According to Ron Groenke, author of a book called Cash for Life, oil is the primary commodity that moves world markets. If oil prices go up by 100 units, natural gas costs would rise by 60 units while coal prices would go up by 40 units. A rise in oil prices provides the opportunity for all other commodities to demand more money. Coal is then left in the driver's seat because it is the cheapest and most abundant alternative. And the Energy Information Administration projects its use to climb over the next two decades.

Solutions exist, and many involve coal. There is coal-to-liquids, which is a technology that takes coal and breaks it down to form a fuel oil. While a lot cheaper per barrel than oil, it is an expensive undertaking -- one that necessitates oil prices stay high to motivate investors to risk their capital. And some of the most highly publicized undertakings are coal gasification plants, which are power facilities that are expected to cleanse all the impurities from coal before it is burned and sent out the smokestack.

"In our industry, we're going to start building coal plants," says Charles Bayless, president of West Virginia University Institute of Technology and former CEO of Tucson Electric Power Company, at the Industries of the Future conference. The Energy Information Administration, meantime, does not expect nuclear or renewable energy to defray coal's market share in the coming decades.

Synergistic Opportunities

When coal is burned, it produces sulfur dioxide and nitrogen oxide -- the stuff that produces acid rain and smog -- as well as particulate matter and mercury. Under the Clean Air Act, those pollutants must be removed from exhaust gases that come out of the smoke stack. The combustion of coal also produces substantial quantities of carbon dioxide, which is not currently regulated but the pressure to do so is increasing.

By contrast, coal gasification removes the sulfur dioxide, mercury and carbon dioxide from the "syngas" before it is combusted, say experts. And because the "syngas" is cleaner than raw coal, lower quantities of nitrogen oxide and particulate matter are produced during the combustion process, they say. The carbon dioxide is more concentrated, which makes it easier to capture.

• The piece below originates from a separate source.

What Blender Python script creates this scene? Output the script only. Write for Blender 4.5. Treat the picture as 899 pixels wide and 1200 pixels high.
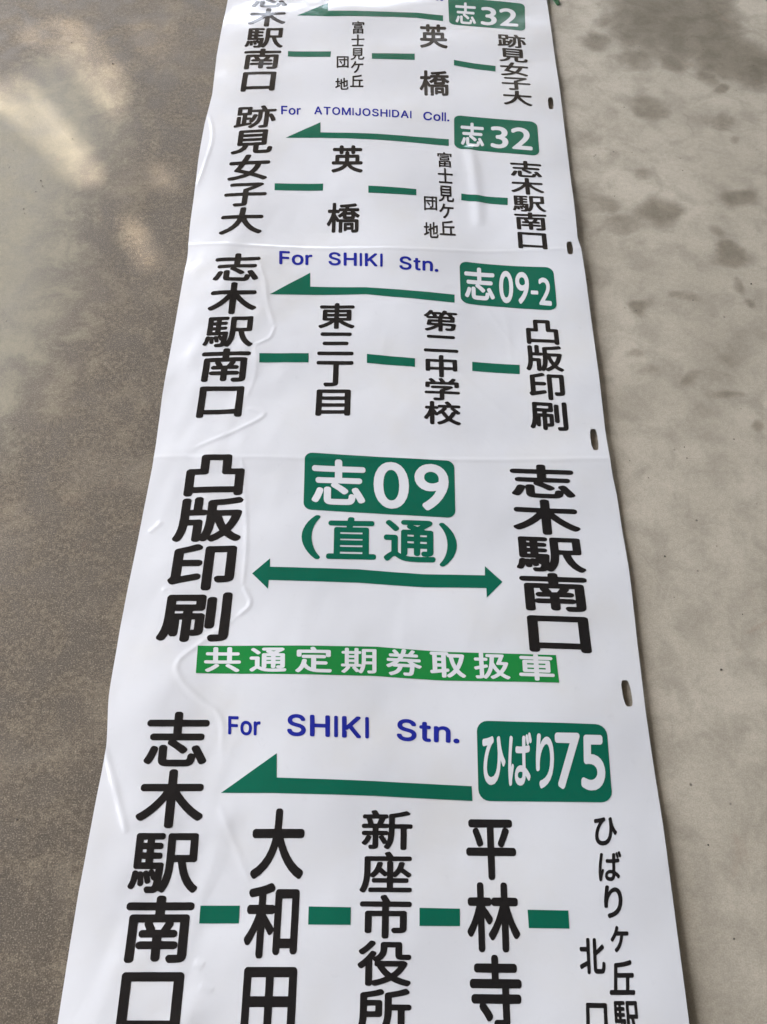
"""Bus destination roll unrolled on a stained concrete floor under an added shade roof."""
import bpy, bmesh, math
import numpy as np
from mathutils import Vector, Matrix
from mathutils.geometry import tessellate_polygon

for o in list(bpy.data.objects):
    bpy.data.objects.remove(o)
S = bpy.context.scene
COL = S.collection

# ------------------------------------------------------------------ camera
cam_data = bpy.data.cameras.new("camera")
cam_data.sensor_fit = 'VERTICAL'
cam_data.sensor_height = 24.0
cam_data.lens = 24.0 * 971.00 / 1200.0
cam_data.clip_start = 0.02
cam_data.clip_end = 200.0
camera = bpy.data.objects.new("camera", cam_data)
COL.objects.link(camera)
R_, U_, F_ = Vector((0.999953, 0.009487, 0.001845)), Vector((-0.009241, 0.882678, 0.469887)), Vector((-0.002829, 0.469882, -0.882725))
camera.matrix_world = Matrix((
    (R_.x, U_.x, -F_.x, 0.006929), (R_.y, U_.y, -F_.y, -0.775485), (R_.z, U_.z, -F_.z, 0.922741), (0, 0, 0, 1)))
S.camera = camera

# ------------------------------------------------------------------ light
SUN_ELEV, SUN_AZ = math.radians(60), math.radians(-53.0)   # azimuth measured from +Y towards +X
sun_dir = Vector((math.sin(SUN_AZ) * math.cos(SUN_ELEV), math.cos(SUN_AZ) * math.cos(SUN_ELEV), math.sin(SUN_ELEV)))
world = bpy.data.worlds.new("World")
S.world = world
world.use_nodes = True
wn = world.node_tree
sky = wn.nodes.new('ShaderNodeTexSky')
sky.sky_type = 'NISHITA'
sky.sun_disc = False
sky.sun_elevation = SUN_ELEV
sky.sun_rotation = SUN_AZ
sky.dust_density = 3.0
bg = wn.nodes['Background']
bg.inputs['Strength'].default_value = 0.14
hs = wn.nodes.new('ShaderNodeHueSaturation')   # hazy, milky sky
hs.inputs['Saturation'].default_value = 0.42
wn.links.new(sky.outputs[0], hs.inputs['Color'])
wn.links.new(hs.outputs[0], bg.inputs['Color'])
sun_data = bpy.data.lights.new("sun", 'SUN')
sun_data.energy = 4.0
sun_data.angle = math.radians(0.53)
sun_data.color = (1.0, 0.89, 0.77)
sun = bpy.data.objects.new("sun", sun_data)
COL.objects.link(sun)
sun.rotation_euler = sun_dir.to_track_quat('Z', 'Y').to_euler()
sun.location = sun_dir * 10

S.view_settings.view_transform = 'Standard'
S.view_settings.look = 'None'
S.view_settings.exposure = 2.67
S.view_settings.gamma = 1.0
S.cycles.max_bounces = 8


# ------------------------------------------------------------------ material helpers
def mat(name, rgb, rough, spec=0.5):
    m = bpy.data.materials.new(name)
    m.use_nodes = True
    b = m.node_tree.nodes['Principled BSDF']
    b.inputs['Base Color'].default_value = (*rgb, 1)
    b.inputs['Roughness'].default_value = rough
    b.inputs['Specular IOR Level'].default_value = spec
    return m


def nd(nt, kind, **kw):
    n = nt.nodes.new(kind)
    for k, v in kw.items():
        setattr(n, k, v)
    return n


def noise(nt, vec, scale, detail=4.0, rough=0.55, dist=0.0):
    n = nd(nt, 'ShaderNodeTexNoise')
    n.inputs['Scale'].default_value = scale
    n.inputs['Detail'].default_value = detail
    n.inputs['Roughness'].default_value = rough
    n.inputs['Distortion'].default_value = dist
    nt.links.new(vec, n.inputs['Vector'])
    return n.outputs['Fac']


def math_node(nt, op, a, b=None, c=None, clamp=False):
    n = nd(nt, 'ShaderNodeMath', operation=op, use_clamp=clamp)
    for i, v in enumerate((a, b, c)):
        if v is None:
            continue
        if isinstance(v, (int, float)):
            n.inputs[i].default_value = v
        else:
            nt.links.new(v, n.inputs[i])
    return n.outputs[0]


def step(nt, v, lo, hi, to0=0.0, to1=1.0):
    n = nd(nt, 'ShaderNodeMapRange', interpolation_type='SMOOTHSTEP')
    nt.links.new(v, n.inputs['Value'])
    n.inputs['From Min'].default_value = lo
    n.inputs['From Max'].default_value = hi
    n.inputs['To Min'].default_value = to0
    n.inputs['To Max'].default_value = to1
    return n.outputs[0]


def mix(nt, fac, a, b, kind='MIX'):
    n = nd(nt, 'ShaderNodeMix', data_type='RGBA', blend_type=kind)
    for s, v in ((n.inputs[0], fac), (n.inputs[6], a), (n.inputs[7], b)):
        if isinstance(v, tuple):
            s.default_value = (*v, 1)
        elif isinstance(v, (int, float)):
            s.default_value = v
        else:
            nt.links.new(v, s)
    return n.outputs[2]


def obj(name, me, m=None, parent=None):
    o = bpy.data.objects.new(name, me)
    COL.objects.link(o)
    if m:
        me.materials.append(m)
    if parent:
        o.parent = parent
    return o


# ------------------------------------------------------------------ concrete floor
PALE = [(-0.758, 0.547), (-0.672, 0.559), (-0.625, 0.619), (-0.554, 0.644), (-0.459, 0.527), (-0.427, 0.418), (-0.451, 0.306), (-0.456, 0.22), (-0.447, 0.097), (-0.454, 0.0), (-0.476, -0.097), (-0.503, -0.188), (-0.557, -0.24)]
STAINS = [(0.517, 0.765, 0.092, 0.078, 0.95), (0.594, 0.755, 0.047, 0.098, 0.95), (0.6, 0.654, 0.049, 0.064, 0.95), (0.65, 0.623, 0.049, 0.058, 0.95), (0.553, 0.695, 0.059, 0.06, 0.9), (0.479, 0.72, 0.063, 0.051, 0.8), (0.401, 0.742, 0.016, 0.018, 0.6), (0.381, 0.681, 0.028, 0.025, 0.75), (0.425, 0.701, 0.022, 0.02, 0.6), (0.444, 0.632, 0.033, 0.024, 0.6), (0.478, 0.657, 0.023, 0.03, 0.65), (0.509, 0.633, 0.023, 0.024, 0.7), (0.539, 0.678, 0.015, 0.02, 0.7), (0.557, 0.581, 0.018, 0.019, 0.7), (0.572, 0.556, 0.012, 0.009, 0.8), (0.448, 0.5, 0.029, 0.029, 0.6), (0.465, 0.493, 0.02, 0.018, 0.55), (0.38, 0.475, 0.012, 0.02, 0.4), (0.567, 0.473, 0.022, 0.018, 0.5), (0.582, 0.423, 0.011, 0.011, 0.5), (0.376, 0.386, 0.008, 0.006, 0.4), (0.413, 0.329, 0.016, 0.014, 0.5), (0.335, 0.27, 0.038, 0.019, 0.5), (0.426, 0.249, 0.033, 0.026, 0.75), (0.377, 0.226, 0.053, 0.018, 0.45), (0.56, 0.284, 0.024, 0.017, 0.65), (0.52, 0.177, 0.016, 0.018, 0.75), (0.529, 0.16, 0.023, 0.021, 0.7), (0.514, 0.217, 0.011, 0.011, 0.5), (0.376, 0.06, 0.015, 0.013, 0.7), (0.433, 0.077, 0.02, 0.01, 0.45), (0.522, 0.1, 0.008, 0.014, 0.55), (0.529, 0.07, 0.006, 0.007, 0.6), (0.354, -0.026, 0.014, 0.008, 0.6), (0.365, -0.052, 0.024, 0.012, 0.4), (0.432, -0.077, 0.012, 0.007, 0.55), (0.468, -0.101, 0.021, 0.007, 0.5), (0.492, -0.101, 0.007, 0.007, 0.5), (0.509, -0.157, 0.008, 0.01, 0.7), (0.338, 0.416, 0.028, 0.017, 0.4), (0.504, -0.035, 0.024, 0.015, 0.3)]
GRIT = [(-0.484, 0.6088, 0.0016), (-0.5678, 0.669, 0.0012), (-0.5181, 0.4104, 0.001), (-0.5501, 0.3103, 0.0012), (-0.545, 0.2986, 0.0009), (-0.5531, 0.285, 0.0008), (-0.5639, 0.2467, 0.001), (-0.5606, 0.2374, 0.0008), (-0.4896, -0.1646, 0.0011), (0.5438, 0.1032, 0.0014), (0.4527, 0.0708, 0.0009), (0.4088, 0.0605, 0.0006), (0.4669, -0.1706, 0.0011), (0.3993, -0.1834, 0.0009), (0.3999, -0.2005, 0.001), (0.3246, -0.2052, 0.0007), (0.3497, -0.3424, 0.0012), (0.3928, -0.4852, 0.0014), (0.3455, -0.2308, 0.0008), (0.4161, -0.3278, 0.0007), (0.3528, -0.3964, 0.0007), (0.4304, -0.4173, 0.0008), (-0.3921, -0.404, 0.0009), (-0.3864, -0.2385, 0.0008), (-0.3964, -0.5277, 0.0009), (-0.3784, -0.6547, 0.001), (-0.3436, -0.6019, 0.0008), (0.3454, -0.6729, 0.0009), (0.3556, -0.7596, 0.001), (0.3642, 0.286, 0.0008), (0.4818, 0.3462, 0.0008)]


def ss(a, b, v):
    t = np.clip((v - a) / (b - a), 0, 1)
    return t * t * (3 - 2 * t)


def seg_dist(X, Y, pts):
    """distance to a polyline and the position (0..1) along it"""
    D = np.full(X.shape, 9.0)
    T = np.zeros(X.shape)
    n = len(pts) - 1
    for i in range(n):
        (ax, ay), (bx, by) = pts[i], pts[i + 1]
        dx, dy = bx - ax, by - ay
        t = np.clip(((X - ax) * dx + (Y - ay) * dy) / (dx * dx + dy * dy), 0, 1)
        d = np.hypot(X - ax - t * dx, Y - ay - t * dy)
        m = d < D
        D = np.where(m, d, D)
        T = np.where(m, (i + t) / n, T)
    return D, T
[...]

Four such plants are now operating: two in the United States and two in Europe. American Electric Power expects to have engineering studies completed next month on two possible coal gasification plants in Ohio and West Virginia. It would like to have one or both facilities operational by decade's end. The multi-million dollar project would be a public-private endeavor.

Coal gasification is "important for the future of coal and is the next best technology to use," says Gary Spitznogle, manager of generation development for AEP, who spoke at the Industries of the Future event. "AEP feels it should take the lead."

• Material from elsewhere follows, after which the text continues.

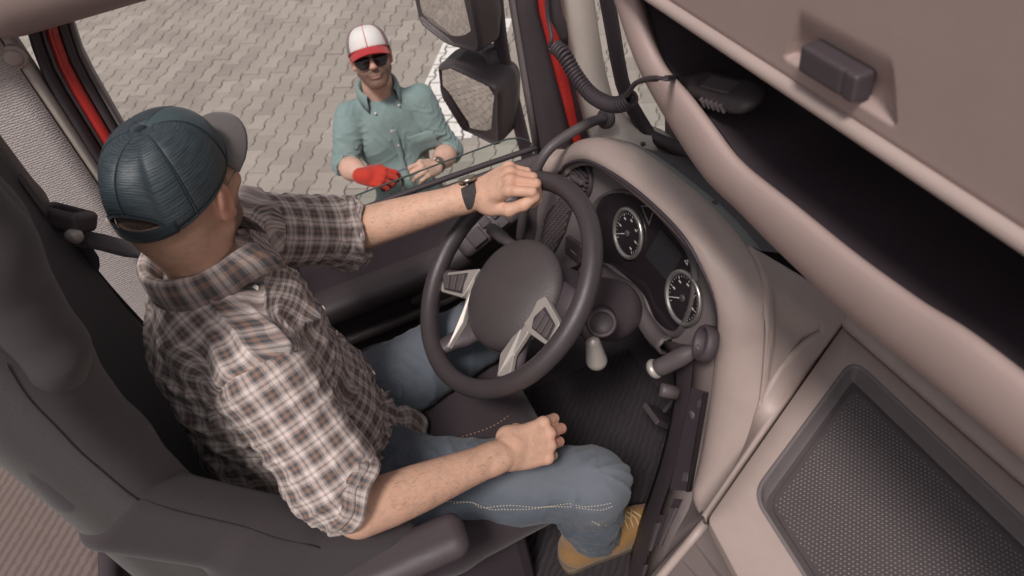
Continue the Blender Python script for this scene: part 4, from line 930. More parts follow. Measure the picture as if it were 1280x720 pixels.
# ------------------------------------------------------------------ people: materials
def m_skin_(name, base, red, beard=None):
    m = N(name); n1 = m.noise(38, detail=5, rough=.65); n2 = m.noise(420, detail=2)
    n1 = m.math('MULTIPLY_ADD', m.noise(240, detail=3, rough=.7), .35, m.math('MULTIPLY', n1, .75)); c = m.ramp(n1, [(.3, tuple(x * .72 for x in base)), (.58, base), (.75, red)])
    at = m.n('Attribute', attribute_name='stubble'); sp = m.math('MULTIPLY', at.outputs['Fac'], m.math('MULTIPLY_ADD', n2, 1.1, .55))
    sp = m.math('MINIMUM', sp, .85); c = m.mix(sp, c, beard or (.09, .05, .035))
    lp = m.n('Attribute', attribute_name='lips'); c = m.mix(lp.outputs['Fac'], c, (.27, .115, .095))
    rd = m.n('Attribute', attribute_name='flush'); c = m.mix(m.math('MULTIPLY', rd.outputs['Fac'], .55), c, (.50, .17, .12))
    m.set(Base_Color=c, Roughness=.56, Subsurface_Weight=.07, Subsurface_Radius=(.008, .003, .0015)); m.b.inputs['Subsurface Scale'].default_value = 1.0
    m.b.inputs['Specular IOR Level'].default_value = .35
    v = m.n('TexVoronoi'); v.inputs['Scale'].default_value = 420; m.l(m.coord(), v.inputs['Vector'])
    b = m.bump(v.outputs['Distance'], .22, .0007); m.bump(m.noise(55, detail=5), .35, .004, b); return m.m
m_skin = m_skin_('driver_skin', (.60, .365, .265), (.62, .33, .235))
m_skin2 = m_skin_('helper_skin', (.60, .38, .30), (.62, .34, .26), (.085, .045, .03))
def m_plaid_():
    m = N('plaid_cotton')
    a1 = m.n('Attribute', attribute_name='plaid_body'); a2 = m.n('Attribute', attribute_name='plaid_sleeve')
    x1 = m.n('SeparateXYZ'); x2 = m.n('SeparateXYZ'); m.l(a1.outputs['Vector'], x1.inputs[0]); m.l(a2.outputs['Vector'], x2.inputs[0])
    w = m.math('GREATER_THAN', x1.outputs[2], 0.0)
    def pick(i):
        return m.math('ADD', m.math('MULTIPLY', x1.outputs[i], m.math('SUBTRACT', 1.0, w)), m.math('MULTIPLY', x2.outputs[i], w))
    u, v = pick(0), pick(1)
    nz = m.noise(30, detail=3)
    def seq(t):
        t = m.math('MULTIPLY_ADD', nz, 0.0018, t); f = m.math('FRACT', m.math('DIVIDE', t, .037))
        L, T, D, B = (.70, .61, .575), (.36, .275, .255), (.046, .058, .072), (.255, .138, .094)
        return m.ramp(f, [(0, T), (.04, L), (.19, T), (.29, D), (.43, B), (.56, D), (.70, T), (.80, L), (.95, T)], 'CONSTANT')
    c = m.mix(.5, seq(u), seq(v))
    # weave: thin alternating threads
    tw = m.n('TexWave', wave_type='BANDS', bands_direction='DIAGONAL'); m.l(m.coord(), tw.inputs['Vector']); tw.inputs['Scale'].default_value = 190; tw.inputs['Distortion'].default_value = 1
    c = m.mix(.12, c, m.mix(1.0, c, tw.outputs['Color'], 'MULTIPLY'))
    c = m.mix(m.math('MULTIPLY', m.noise(1300, detail=1), .35), c, (.30, .25, .235))
    m.set(Base_Color=c, Roughness=.85, Sheen_Weight=.1); m.b.inputs['Specular IOR Level'].default_value = .2
    b = m.bump(m.noise(900, detail=2), .3, .0008); m.bump(m.noise(34, detail=5, rough=.6), .35, .006, b); return m.m
m_plaid = m_plaid_()
def m_denim_(name, c0, c1, sc=900):
    m = N(name); n = m.noise(9, detail=5, rough=.6); wv = m.n('TexWave', wave_type='BANDS', bands_direction='DIAGONAL'); m.l(m.coord(), wv.inputs['Vector']); wv.inputs['Scale'].default_value = 320; wv.inputs['Distortion'].default_value = 3; wv.inputs['Detail'].default_value = 2
    f = m.math('ADD', m.math('MULTIPLY', n, .60), m.math('MULTIPLY', wv.outputs['Fac'], .2)); f = m.math('ADD', f, m.math('MULTIPLY', m.noise(sc * .4, detail=3, rough=.8), .42))
    fd = m.n('Attribute', attribute_name='fade'); f = m.math('ADD', f, m.math('MULTIPLY', fd.outputs['Fac'], .45))
    m.set(Base_Color=m.ramp(f, [(.3, c0), (.95, c1)]), Roughness=.85, Sheen_Weight=.12); m.b.inputs['Specular IOR Level'].default_value = .2
    b = m.bump(m.noise(sc, detail=2), .4, .001); m.bump(m.noise(26, detail=4), .3, .006, b); return m.m
m_jean = m_denim_('blue_denim', (.024, .040, .058), (.128, .142, .168))
m_jean2 = m_denim_('brown_trousers', (.09, .065, .055), (.17, .13, .115))
m_chamb = m_denim_('teal_chambray', (.14, .205, .205), (.285, .370, .360), 700)
m_hair = fabric('short_hair', (.045, .026, .020), 1600, .5, .9)
m_lens = plain('sunglass_lens', (.022, .018, .017), .12, grain=0); m_metal = plain('thin_metal', (.35, .30, .25), .3, grain=0, metal=.9)
m_boot = fabric('tan_suede', (.30, .165, .065), 900, .25, .5); m_sole = plain('boot_sole', (.13, .095, .065), .8)
m_btn = plain('shirt_button', (.62, .56, .50), .4, grain=0)

# ------------------------------------------------------------------ people: shared builders
def head_sdf(neck_to, h=.0025, neck_r=(.060, .064), ear=1):
    """head in its own space: x right, y forward, z up, origin between the ears"""
    nt = V(neck_to); S = SDF((-.13, min(-.15, nt[1] - .09), min(-.16, nt[2] - .05)), (.13, .16, .15), h)
    S.ell((0, -.014, .028), (.0765, .097, .094), .01); S.ell((0, .032, -.030), (.062, .062, .084), .03); S.ell((0, -.035, -.02), (.066, .07, .075), .03)
    for sx in (-1, 1):
        S.cone((sx * .052, -.002, -.055), .018, (sx * .018, .070, -.098), .018, .022); S.ell((sx * .043, .066, -.018), (.022, .018, .018), .015)
    S.ell((0, .078, -.098), (.022, .016, .018), .015); S.cone((-.036, .083, .026), .011, (.036, .083, .026), .011, .014)
    S.cone((0, .090, .016), .009, (0, .109, -.024), .0115, .010); S.ell((0, .104, -.028), (.0165, .012, .009), .006)
    for sx in (-1, 1):
        S.ell((sx * .032, .098, .006), (.017, .012, .011), .010, None, 'sub'); S.ell((sx * .032, .082, .005), (.0125, .0125, .0125), .002)
        S.cone((sx * .020, .0925, .0115), .003, (sx * .046, .086, .010), .003, .004)
        if ear:
            ax = (unit(V(1, .0, 0)), unit(V(sx * -.25, 1, -.18)), unit(V(sx * .12, .18, 1)))
            S.ell((sx * .0795, -.008, -.004), (.009, .020, .033), .006, ax); S.ell((sx * .089, -.004, .0), (.006, .011, .018), .004, ax, 'sub')
            S.ell((sx * .084, -.018, .010), (.006, .009, .020), .004, ax); S.ell((sx * .077, .002, -.031), (.007, .009, .010), .005)
    S.ell((0, .089, -.060), (.026, .010, .006), .008); S.ell((0, .087, -.071), (.022, .010, .006), .008); S.ell((0, .104, -.0645), (.024, .008, .0018), .003, None, 'sub')
    S.cone((0, -.028, -.055), neck_r[0], nt, neck_r[1], .025)
    return S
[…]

At the same time, coal might also become more relevant to the industrial sector that overwhelmingly relies on natural gas to fuel its processes. Consider a fertilizer plant in Alaska: High natural gas prices were making it nearly impossible to maintain its operations. With the help of the government, the plant invested $1.6 billion to convert its processes to coal -- something that generated an 11 percent return.

Such successes may lead to other projects, says Mike Eastman, technical analyst for the National Energy Technology Laboratory in Pittsburgh. He says that coal and biomass -- fuels produced from organic matter -- could be combined to create a low-cost alternative to burning natural gas.

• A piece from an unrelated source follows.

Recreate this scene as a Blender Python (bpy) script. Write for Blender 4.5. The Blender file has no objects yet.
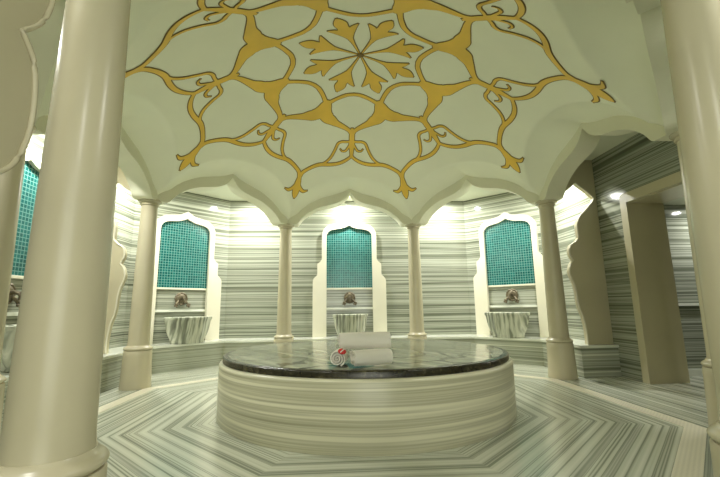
import bpy, bmesh, math, random
from math import sin, cos, pi, sqrt, radians, hypot, atan2
from mathutils import Vector, Matrix
random.seed(7)
SC = bpy.context.scene
COL = SC.collection
T8 = math.tan(pi / 8)

# ------------------------------------------------------------------ helpers
def link(name, bm, mats, parent=None, smooth=False, loc=None, recalc=True):
    if recalc:
        bmesh.ops.recalc_face_normals(bm, faces=bm.faces)
    me = bpy.data.meshes.new(name)
    bm.to_mesh(me); bm.free()
    for m in (mats if isinstance(mats, (list, tuple)) else [mats]):
        me.materials.append(m)
    if smooth is True:
        for p in me.polygons: p.use_smooth = True
    elif smooth:
        for p in me.polygons: p.use_smooth = True
        try: me.set_sharp_from_angle(angle=radians(smooth))
        except Exception: pass
    o = bpy.data.objects.new(name, me)
    COL.objects.link(o)
    if parent: o.parent = parent
    if loc: o.location = loc
    return o

def thing(name, label, cat, loc=(0, 0, 0), rz=0, group=None):
    o = bpy.data.objects.new(name, None)
    o.empty_display_size = .1
    COL.objects.link(o)
    o.location = loc; o.rotation_euler = (0, 0, rz)
    return tag(o, label, cat, group)

def tag(o, label, cat, group=None):
    o['label'] = label; o['category'] = cat
    if group: o['group'] = group
    return o

def struct(name, bm, m, **k):
    o = link(name, bm, m, **k); o['kind'] = 'structure'
    return o

def dup(root, label, loc=None, rz=None):
    r = root.copy(); COL.objects.link(r); r['label'] = label
    if loc is not None: r.location = loc
    if rz is not None: r.rotation_euler = (0, 0, rz)
    for ch in list(root.children):
        c = ch.copy(); COL.objects.link(c); c.parent = r
        for g in list(ch.children):
            d = g.copy(); COL.objects.link(d); d.parent = c
    return r

def quad(bm, a, b, c, d, mi=0):
    f = bm.faces.new([bm.verts.new(p) for p in (a, b, c, d)]); f.material_index = mi
    return f

def box(bm, x0, x1, y0, y1, z0, z1, bev=0):
    M = Matrix.Translation(((x0+x1)/2, (y0+y1)/2, (z0+z1)/2)) @ Matrix.Diagonal((x1-x0, y1-y0, z1-z0, 1))
    r = bmesh.ops.create_cube(bm, size=1, matrix=M)
    if bev:
        es = list({e for v in r['verts'] for e in v.link_edges})
        bmesh.ops.bevel(bm, geom=es, offset=bev, segments=2, affect='EDGES', profile=.6)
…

"Once we get past the choosing of one fuel form over another, there are a lot of synergistic opportunities," says Eastman. "We can require more coal. We can still improve the environment and we can still have a powerful economy."

Without a doubt, many viable options exist to help wean the global dependence on oil and natural gas. Employing more energy efficient technologies is a good start as well as turning waste energy into power and heat.

If the global economy is to stay on course, then creative solutions involving all different fuel forms are necessary. It is abundantly clear that coal will continue to play an integral role. But, its image is one of being "cheap and dirty." To shed that label, coal-dependent utilities must commit to controlling their emissions and their carbon footprints. Regulatory and market pressures are giving coal a chance to reinvent itself.